When someone declares that a natural structure is irreducibly complex, he's saying effectively, "I have no idea how the hell that got like that." Phrased thusly, it's easy to recognize an old friend: the argument from ignorance.

Notice that the argument from ignorance says something about the speaker, but actually nothing about the object of his remarks.

So yes, I concede that the statement: "I am an effin' moron" is falsifiable.

But I ask, dear reader, does the effort to challenge this hypothesis advance the cause of science?

Hmm. I think not.


  1. I kind of hoped this would turn into a blog, and not just a repository of Benway treasures :)

    I think there is something far deeper going than just an argument from ignorance, and I think it illustrates the deep religious foundations of ID. There are so many aspects of ID that are astonishingly arrogant. The idea that we are something specifically designed is one of them. Another is that we are capable of recognising design - that our puny brains are an effective filter for deciding what what nature alone can and can't achieve. It really is amazingly (although perhaps not surprisingly) self-centred.

    By the way, sorry if it takes a while for your comments to appear on that thread on my blog.
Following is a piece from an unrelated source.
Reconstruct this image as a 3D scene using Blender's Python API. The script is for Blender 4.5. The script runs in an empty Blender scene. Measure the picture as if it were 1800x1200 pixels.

I have turned on screening of comments, so I can actually implement a "three strikes and you are out" policy if required.

  2. Totally agree. It is true that we can falsify the claim that something is irreducibly complex. The problem for ID is that we constantly do that to them. Why then should it be given any time as it is as valid an explanation as the phlogiston hypothesis. It is just something that keeps shouting "I'm a crap explanation, shoot me down".
    What would be more useful would be if they could prove that something is irreducibly complex.
    All an argument from ignorance does is show that you are ignorant. It provides no positive evidence for your case.

    The Thing I notice about IDiots is that they have a model that they try and force the data into with increasingly convoluted thinking, that means they have to deny other things (like radiodating of transitional fossils) and make convoluted stories to explain others.
    It demonstrates that they are not looking to investigate, but to attempt to justify their beliefs at any intellectual cost

  3. The difference is that irreducible complexity can be falsified by thought experiments. It doesn't take a minute of bench work to test any hypothesis. Heck, Ken Miller can do it with a mousetrap.

  4. Yo brian! The orioles are here. I'm just waitin' on the hummingbirds.

  5. Good point James. Perhaps we should start a running list for the many ways one may kick irreducible complexity's ass to the curb:

    1. "I don't know" is always the default position in science. As IC = "I don't know," there's nothing special about it.

    2. IC is an argument from ignorance.

    3. And an argument from personal incredulity.

    4. IC demonstrates bifurcation or false dichotomy: even if we can't explain how some structure might result from natural selection, that doesn't prove God designed the structure.

    5. Anthropomorphism: The design inference results from human experience with things designed by humans. No reason the non-human designer would create things that seem designed to humans. H.T: Steve

    6. People have already demonstrated how natural selection can produce irreducible complexity - e.g, the eye.

    7. Mousetrap. Parts can be useful apart from their structure.